IN "Early Writings," p. 27, we find the following words:—

    "I saw that the holy Sabbath is, and will be, the separating wall between the true Israel of God and unbelievers, and that the Sabbath is the great question to unite the hearts of God's dear, waiting saints. I saw that God had children who do not see and keep the Sabbath. They have not rejected the light upon it. And at the commencement of the time of trouble, we were filled with the Holy Ghost as we went forth and proclaimed the Sabbath more fully."

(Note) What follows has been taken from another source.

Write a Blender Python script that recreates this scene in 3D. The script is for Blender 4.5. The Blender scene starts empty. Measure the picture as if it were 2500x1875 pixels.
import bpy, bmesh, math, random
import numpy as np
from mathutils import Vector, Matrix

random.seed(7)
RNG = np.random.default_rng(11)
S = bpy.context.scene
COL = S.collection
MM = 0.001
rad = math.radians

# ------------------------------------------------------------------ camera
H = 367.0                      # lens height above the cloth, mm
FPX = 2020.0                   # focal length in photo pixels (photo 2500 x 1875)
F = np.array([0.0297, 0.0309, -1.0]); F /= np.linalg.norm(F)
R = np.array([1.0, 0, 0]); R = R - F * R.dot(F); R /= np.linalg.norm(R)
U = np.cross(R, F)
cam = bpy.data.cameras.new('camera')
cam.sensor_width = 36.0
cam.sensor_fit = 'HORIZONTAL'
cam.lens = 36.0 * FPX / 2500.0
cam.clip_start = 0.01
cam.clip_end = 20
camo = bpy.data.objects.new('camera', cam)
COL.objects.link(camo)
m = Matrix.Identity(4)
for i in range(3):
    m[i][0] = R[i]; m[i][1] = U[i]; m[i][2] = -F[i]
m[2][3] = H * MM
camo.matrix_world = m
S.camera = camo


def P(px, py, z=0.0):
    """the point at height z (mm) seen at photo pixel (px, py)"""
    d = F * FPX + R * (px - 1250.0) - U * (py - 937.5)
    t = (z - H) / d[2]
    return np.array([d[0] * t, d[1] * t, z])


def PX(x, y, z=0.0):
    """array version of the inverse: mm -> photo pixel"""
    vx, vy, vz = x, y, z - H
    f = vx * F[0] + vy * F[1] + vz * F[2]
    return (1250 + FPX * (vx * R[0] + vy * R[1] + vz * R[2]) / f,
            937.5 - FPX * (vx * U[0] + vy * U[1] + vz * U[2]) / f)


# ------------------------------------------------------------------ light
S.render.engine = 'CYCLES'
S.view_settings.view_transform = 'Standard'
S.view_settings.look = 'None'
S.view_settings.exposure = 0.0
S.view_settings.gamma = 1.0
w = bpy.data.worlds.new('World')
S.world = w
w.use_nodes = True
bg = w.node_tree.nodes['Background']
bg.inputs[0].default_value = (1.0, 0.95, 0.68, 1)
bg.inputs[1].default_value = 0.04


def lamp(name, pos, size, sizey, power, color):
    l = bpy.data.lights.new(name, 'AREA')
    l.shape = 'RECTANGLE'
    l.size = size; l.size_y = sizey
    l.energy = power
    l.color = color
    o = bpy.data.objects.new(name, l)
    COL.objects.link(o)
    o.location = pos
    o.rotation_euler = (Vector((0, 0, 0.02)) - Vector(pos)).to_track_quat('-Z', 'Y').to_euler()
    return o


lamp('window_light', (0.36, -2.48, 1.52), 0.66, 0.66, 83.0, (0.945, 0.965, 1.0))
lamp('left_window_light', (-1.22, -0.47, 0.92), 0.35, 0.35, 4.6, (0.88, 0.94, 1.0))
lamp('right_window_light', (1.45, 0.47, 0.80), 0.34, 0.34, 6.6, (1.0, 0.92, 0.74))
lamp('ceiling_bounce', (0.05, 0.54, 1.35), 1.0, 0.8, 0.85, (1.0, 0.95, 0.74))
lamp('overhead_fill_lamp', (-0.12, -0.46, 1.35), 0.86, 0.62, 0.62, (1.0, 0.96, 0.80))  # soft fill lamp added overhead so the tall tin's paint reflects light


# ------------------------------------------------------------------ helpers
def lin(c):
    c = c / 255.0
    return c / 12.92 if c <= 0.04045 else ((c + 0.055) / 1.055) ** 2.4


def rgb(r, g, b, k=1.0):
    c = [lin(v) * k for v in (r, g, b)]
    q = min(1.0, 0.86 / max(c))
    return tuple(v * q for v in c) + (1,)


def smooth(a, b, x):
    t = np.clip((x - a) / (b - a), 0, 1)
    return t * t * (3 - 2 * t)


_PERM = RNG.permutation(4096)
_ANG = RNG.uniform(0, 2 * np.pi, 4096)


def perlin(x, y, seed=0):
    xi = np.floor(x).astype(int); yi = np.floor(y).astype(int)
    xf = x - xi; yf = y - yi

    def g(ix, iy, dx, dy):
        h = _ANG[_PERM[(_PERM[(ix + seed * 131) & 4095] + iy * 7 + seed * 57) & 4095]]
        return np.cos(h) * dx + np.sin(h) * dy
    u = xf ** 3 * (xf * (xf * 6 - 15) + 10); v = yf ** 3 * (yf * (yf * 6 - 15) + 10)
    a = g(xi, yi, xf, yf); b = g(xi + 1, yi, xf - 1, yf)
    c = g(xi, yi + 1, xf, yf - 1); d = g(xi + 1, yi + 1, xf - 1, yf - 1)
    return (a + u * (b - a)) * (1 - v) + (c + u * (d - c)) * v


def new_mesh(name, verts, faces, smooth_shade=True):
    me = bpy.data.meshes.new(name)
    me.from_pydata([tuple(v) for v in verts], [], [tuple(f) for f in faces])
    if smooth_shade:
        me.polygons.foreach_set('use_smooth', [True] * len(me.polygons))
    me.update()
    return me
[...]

    This language is commented upon by the author in the "Supplement to Experience and Views," p. 1, as follows:—

    "This view was given in 1847, when there were but very few of the Advent brethren observing the Sabbath, and of these but few supposed that its observance was of sufficient importance to draw a line between the people of God and unbelievers. Now the fulfillment of that view is beginning to be seen. 'The commencement of the time of trouble,' here mentioned, does not refer to the time when the plagues shall begin to be poured out, but to a short period just before they are poured out, while Christ is in the sanctuary. At that time, while the work of salvation is closing, trouble will be coming on the earth, and the nations will be angry, yet held in cheek so as not to prevent the work of the third angel. At that time the 'latter rain,' or refreshing from the presence of the Lord, will come, to give power to the loud voice of the third angel, and prepare the saints to stand in the period when the seven last plagues shall be poured out."

    There is certainly something very remarkable in this language, both as a prediction and in the way in which it is now being fulfilled. The Sabbath truth is here particularly alluded to, and it is said that at the "commencement of the time of trouble," at the time of the "latter rain," when power will be given to the loud voice of the third angel, then the people of God will go forth to proclaim "the Sabbath more fully."

    As a people we have always congratulated ourselves on the completeness of the arguments for the Sabbath truth; they have seemed as full as they could well be, and yet here is a time, and it is the present, when it is to be preached "more fully." Our recent experiences, our institutes and campmeetings, and the additional light we are receiving, is illustrating how this is to be brought about. The true relation of the Sabbath to the people of God as a sign of the creative and regenerating power of Christ, expressing all that Christ is to his people, is a grand truth, the force of which we have not clearly understood in the past.

    But as it dawns upon our minds, there is a power in the Sabbath truth we have never known before. The same is true of other features of present truth, at least to some extent. And it is under the impulse of these truths thus proclaimed and lived out that the third angel's message is to go with great power. — G. C. Tenny, Review and Herald, July 11, 1893, pg 440.